フォルダの中の複数のエクセルファイル(または複数のCSVファイル)を読み込む

 毎回ファイル名を指定するのではなく、決められたファイルに入っているものを読み込むようにしたい場合は、「フォルダーから」を使用します。加えて、フォルダーに複数のエクセルファイルがあれば、まとめて読み込むこともできます。

 下図のアイコンをクリックし、ContentsのBinaryを展開します。

 後は、先程のエクセルファイル(またはCSVファイル)と同様に選択していきます。

 データの読み込みができると、左側のクエリペインには複数のファイルからなる「ヘルパークエリ」が表示され、右側のステップは新たなステップが記録されています。
 1つ1つのファイルの変換は、ヘルパークエリの「サンプルファイルの変換」で定義されています。
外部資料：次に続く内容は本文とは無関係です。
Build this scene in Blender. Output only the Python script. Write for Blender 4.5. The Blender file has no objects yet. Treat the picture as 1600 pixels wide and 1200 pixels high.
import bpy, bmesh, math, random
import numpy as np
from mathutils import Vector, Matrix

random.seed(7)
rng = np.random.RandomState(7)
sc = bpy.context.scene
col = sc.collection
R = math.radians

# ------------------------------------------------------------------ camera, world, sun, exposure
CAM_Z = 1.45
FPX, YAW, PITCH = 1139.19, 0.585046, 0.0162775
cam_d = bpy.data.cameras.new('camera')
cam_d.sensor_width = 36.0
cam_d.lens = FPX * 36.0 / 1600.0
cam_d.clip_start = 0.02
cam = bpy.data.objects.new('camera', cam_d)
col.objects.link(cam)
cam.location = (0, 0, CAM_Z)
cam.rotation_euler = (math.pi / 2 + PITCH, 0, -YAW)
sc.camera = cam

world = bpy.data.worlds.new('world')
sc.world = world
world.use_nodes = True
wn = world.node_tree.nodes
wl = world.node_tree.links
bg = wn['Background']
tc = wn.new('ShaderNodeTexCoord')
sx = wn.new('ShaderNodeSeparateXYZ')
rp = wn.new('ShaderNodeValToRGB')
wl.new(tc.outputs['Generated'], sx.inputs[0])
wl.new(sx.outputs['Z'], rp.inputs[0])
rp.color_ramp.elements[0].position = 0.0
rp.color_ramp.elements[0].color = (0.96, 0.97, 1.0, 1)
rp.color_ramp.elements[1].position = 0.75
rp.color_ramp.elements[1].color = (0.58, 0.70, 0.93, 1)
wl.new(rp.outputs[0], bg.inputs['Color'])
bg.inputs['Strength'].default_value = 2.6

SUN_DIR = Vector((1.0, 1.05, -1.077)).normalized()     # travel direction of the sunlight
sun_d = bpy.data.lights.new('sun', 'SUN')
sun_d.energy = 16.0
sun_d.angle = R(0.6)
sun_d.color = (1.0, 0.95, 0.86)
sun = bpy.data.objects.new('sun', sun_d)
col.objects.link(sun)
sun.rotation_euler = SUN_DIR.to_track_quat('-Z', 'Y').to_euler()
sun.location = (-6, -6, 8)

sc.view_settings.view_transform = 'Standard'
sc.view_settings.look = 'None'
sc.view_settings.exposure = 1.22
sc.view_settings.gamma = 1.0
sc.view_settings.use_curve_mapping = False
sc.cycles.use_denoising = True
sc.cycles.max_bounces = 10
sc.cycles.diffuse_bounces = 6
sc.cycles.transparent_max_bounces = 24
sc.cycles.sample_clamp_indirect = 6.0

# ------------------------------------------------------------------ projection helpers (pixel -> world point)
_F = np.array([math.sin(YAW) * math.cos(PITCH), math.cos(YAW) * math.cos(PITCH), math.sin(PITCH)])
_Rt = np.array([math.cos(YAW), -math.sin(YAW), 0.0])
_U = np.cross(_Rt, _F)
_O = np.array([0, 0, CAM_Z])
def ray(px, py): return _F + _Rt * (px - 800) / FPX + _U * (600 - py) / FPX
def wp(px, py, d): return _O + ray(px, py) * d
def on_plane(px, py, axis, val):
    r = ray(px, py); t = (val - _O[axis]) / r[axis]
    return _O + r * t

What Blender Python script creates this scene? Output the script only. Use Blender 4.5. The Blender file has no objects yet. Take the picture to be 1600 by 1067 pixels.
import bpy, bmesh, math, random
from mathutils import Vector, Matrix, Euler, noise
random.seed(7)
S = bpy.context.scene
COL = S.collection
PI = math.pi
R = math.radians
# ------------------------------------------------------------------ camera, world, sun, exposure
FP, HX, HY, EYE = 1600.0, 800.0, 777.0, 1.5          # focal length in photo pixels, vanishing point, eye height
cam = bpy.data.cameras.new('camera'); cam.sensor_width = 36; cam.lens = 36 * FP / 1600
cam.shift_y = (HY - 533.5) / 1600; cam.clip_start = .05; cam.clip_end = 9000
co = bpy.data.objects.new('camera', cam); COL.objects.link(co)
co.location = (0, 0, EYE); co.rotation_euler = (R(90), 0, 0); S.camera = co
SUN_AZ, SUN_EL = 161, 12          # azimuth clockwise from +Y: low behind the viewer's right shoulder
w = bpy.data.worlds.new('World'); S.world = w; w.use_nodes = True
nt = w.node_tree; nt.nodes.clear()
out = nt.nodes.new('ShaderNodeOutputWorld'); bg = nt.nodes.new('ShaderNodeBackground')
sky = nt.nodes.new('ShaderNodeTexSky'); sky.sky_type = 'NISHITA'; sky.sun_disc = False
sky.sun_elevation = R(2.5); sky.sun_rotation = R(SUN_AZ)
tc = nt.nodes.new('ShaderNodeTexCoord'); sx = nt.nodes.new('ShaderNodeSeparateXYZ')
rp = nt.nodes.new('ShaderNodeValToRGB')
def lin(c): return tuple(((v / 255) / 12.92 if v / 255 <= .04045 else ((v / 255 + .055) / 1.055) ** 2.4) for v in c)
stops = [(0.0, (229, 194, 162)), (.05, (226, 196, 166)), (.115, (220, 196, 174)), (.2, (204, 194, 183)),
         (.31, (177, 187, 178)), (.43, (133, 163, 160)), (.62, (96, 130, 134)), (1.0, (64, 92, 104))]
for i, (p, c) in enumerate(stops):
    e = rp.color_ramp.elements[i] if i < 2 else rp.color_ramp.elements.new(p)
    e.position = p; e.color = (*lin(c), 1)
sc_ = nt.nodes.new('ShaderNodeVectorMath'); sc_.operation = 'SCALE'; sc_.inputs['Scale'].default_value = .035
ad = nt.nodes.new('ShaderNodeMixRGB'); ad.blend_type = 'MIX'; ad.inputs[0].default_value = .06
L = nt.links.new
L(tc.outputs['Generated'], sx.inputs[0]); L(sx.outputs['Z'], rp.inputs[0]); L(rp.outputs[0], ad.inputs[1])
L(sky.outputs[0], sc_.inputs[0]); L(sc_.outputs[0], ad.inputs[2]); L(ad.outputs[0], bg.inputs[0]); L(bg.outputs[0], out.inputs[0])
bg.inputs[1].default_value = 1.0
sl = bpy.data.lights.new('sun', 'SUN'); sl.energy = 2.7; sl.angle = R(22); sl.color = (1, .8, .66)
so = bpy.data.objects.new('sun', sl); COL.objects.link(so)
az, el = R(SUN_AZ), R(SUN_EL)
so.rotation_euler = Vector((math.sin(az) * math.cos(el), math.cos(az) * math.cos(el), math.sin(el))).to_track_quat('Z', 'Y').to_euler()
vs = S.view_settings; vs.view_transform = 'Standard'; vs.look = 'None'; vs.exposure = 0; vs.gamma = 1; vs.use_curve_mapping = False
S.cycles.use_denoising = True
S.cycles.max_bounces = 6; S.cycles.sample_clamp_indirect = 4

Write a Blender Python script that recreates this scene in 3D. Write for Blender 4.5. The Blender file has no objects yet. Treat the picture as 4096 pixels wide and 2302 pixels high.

エクセルファイルからデータを取り込む際の操作を行うには、このクエリを修正していきます。修正は自動的に「ファイルの変換」に反映し、「新しいフォルダー」クエリから呼び出されます。

path234.png

フォルダの中のファイルは、全て同じ形式のファイルが入っていることが前提です。違う形式が混じっている場合、正しく読み込みできません。

データの更新

 もとのデータファイルの中身が変更になった場合、「すべて更新」を押して再読込を行うと、定義されたステップが変更されたデータに再度適用されます。

従来は、データを入れ替えて計算しなおすには、全て手作業でやり直すか、古いワークシートに新たなデータを貼り付けて調整を行う作業が必要でした。Power Queryではそのような再作業の必要はなく、パラメータを書き換えて「すべて更新」ボタンを押すだけで完了します。
ただ早いだけでなく、エラーの原因となる人的要因を排除できることがとても重要です。

ポータビリティを高めるた、フォルダーのパスのような固有の値はパラメータに登録しておくことをお勧めします。